(Entries with scene source code)
********

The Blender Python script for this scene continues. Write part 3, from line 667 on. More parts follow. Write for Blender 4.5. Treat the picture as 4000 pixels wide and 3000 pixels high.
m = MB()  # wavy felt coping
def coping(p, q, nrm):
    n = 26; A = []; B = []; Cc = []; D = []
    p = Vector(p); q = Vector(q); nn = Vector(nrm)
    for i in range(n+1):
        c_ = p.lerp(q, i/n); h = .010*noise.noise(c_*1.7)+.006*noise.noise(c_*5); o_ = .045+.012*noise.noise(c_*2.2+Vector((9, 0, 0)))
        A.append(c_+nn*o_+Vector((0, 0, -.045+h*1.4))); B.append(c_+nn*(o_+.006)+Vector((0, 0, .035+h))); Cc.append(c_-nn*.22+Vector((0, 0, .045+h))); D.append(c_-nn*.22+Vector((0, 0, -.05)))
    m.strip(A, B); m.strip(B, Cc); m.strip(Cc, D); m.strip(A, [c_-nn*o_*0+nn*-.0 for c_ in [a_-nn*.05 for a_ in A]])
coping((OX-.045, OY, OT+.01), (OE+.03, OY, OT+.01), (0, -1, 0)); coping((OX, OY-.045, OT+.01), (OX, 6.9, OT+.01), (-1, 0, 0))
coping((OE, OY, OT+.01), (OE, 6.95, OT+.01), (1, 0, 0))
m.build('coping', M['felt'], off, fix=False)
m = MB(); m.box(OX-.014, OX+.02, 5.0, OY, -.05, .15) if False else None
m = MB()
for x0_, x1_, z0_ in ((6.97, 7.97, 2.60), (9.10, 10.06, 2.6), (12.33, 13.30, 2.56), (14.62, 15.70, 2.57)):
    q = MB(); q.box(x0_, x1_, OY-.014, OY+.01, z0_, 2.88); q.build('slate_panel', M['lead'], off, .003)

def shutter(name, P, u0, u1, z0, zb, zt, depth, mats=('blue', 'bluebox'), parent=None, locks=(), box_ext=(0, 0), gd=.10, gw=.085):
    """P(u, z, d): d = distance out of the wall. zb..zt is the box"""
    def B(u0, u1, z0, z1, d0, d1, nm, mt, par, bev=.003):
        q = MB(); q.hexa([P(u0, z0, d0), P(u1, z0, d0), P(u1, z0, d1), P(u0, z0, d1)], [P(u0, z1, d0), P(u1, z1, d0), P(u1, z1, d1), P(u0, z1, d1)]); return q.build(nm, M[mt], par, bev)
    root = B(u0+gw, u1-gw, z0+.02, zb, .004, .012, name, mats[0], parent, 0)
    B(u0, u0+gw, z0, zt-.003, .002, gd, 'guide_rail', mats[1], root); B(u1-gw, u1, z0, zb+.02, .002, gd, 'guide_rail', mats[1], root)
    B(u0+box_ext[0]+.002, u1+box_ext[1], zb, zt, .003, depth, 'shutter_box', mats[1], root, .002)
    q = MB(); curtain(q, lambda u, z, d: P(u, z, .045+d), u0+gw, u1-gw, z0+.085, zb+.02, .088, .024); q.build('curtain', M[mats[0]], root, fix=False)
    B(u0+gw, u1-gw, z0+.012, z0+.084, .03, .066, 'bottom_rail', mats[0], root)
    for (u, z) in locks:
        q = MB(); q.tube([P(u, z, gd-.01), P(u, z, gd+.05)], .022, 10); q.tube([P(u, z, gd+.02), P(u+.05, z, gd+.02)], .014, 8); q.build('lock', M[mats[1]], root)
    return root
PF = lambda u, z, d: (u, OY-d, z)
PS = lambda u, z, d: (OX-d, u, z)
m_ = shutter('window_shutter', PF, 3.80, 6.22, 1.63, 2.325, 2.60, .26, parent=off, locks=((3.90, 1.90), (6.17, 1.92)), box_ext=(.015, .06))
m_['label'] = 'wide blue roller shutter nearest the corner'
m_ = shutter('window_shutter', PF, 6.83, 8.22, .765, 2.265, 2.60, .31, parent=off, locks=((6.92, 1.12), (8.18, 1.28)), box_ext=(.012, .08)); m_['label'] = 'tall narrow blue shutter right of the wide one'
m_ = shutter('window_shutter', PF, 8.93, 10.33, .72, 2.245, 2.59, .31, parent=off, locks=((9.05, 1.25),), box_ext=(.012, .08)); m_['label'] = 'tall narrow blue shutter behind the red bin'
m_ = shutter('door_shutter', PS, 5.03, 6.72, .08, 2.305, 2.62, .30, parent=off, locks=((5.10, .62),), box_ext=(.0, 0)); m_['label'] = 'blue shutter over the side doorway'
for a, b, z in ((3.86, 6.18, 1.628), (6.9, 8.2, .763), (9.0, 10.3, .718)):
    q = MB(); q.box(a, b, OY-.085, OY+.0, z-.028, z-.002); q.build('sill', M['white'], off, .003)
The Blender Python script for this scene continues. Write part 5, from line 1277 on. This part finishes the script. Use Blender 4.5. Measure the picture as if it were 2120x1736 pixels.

********

• **DIRECTION**
From the data above, copy each line that has the string "pixels".

• **SOLVED PROBLEM**
The Blender Python script for this scene continues. Write part 3, from line 667 on. More parts follow. Write for Blender 4.5. Treat the picture as 4000 pixels wide and 3000 pixels high.
The Blender Python script for this scene continues. Write part 5, from line 1277 on. This part finishes the script. Use Blender 4.5. Measure the picture as if it were 2120x1736 pixels.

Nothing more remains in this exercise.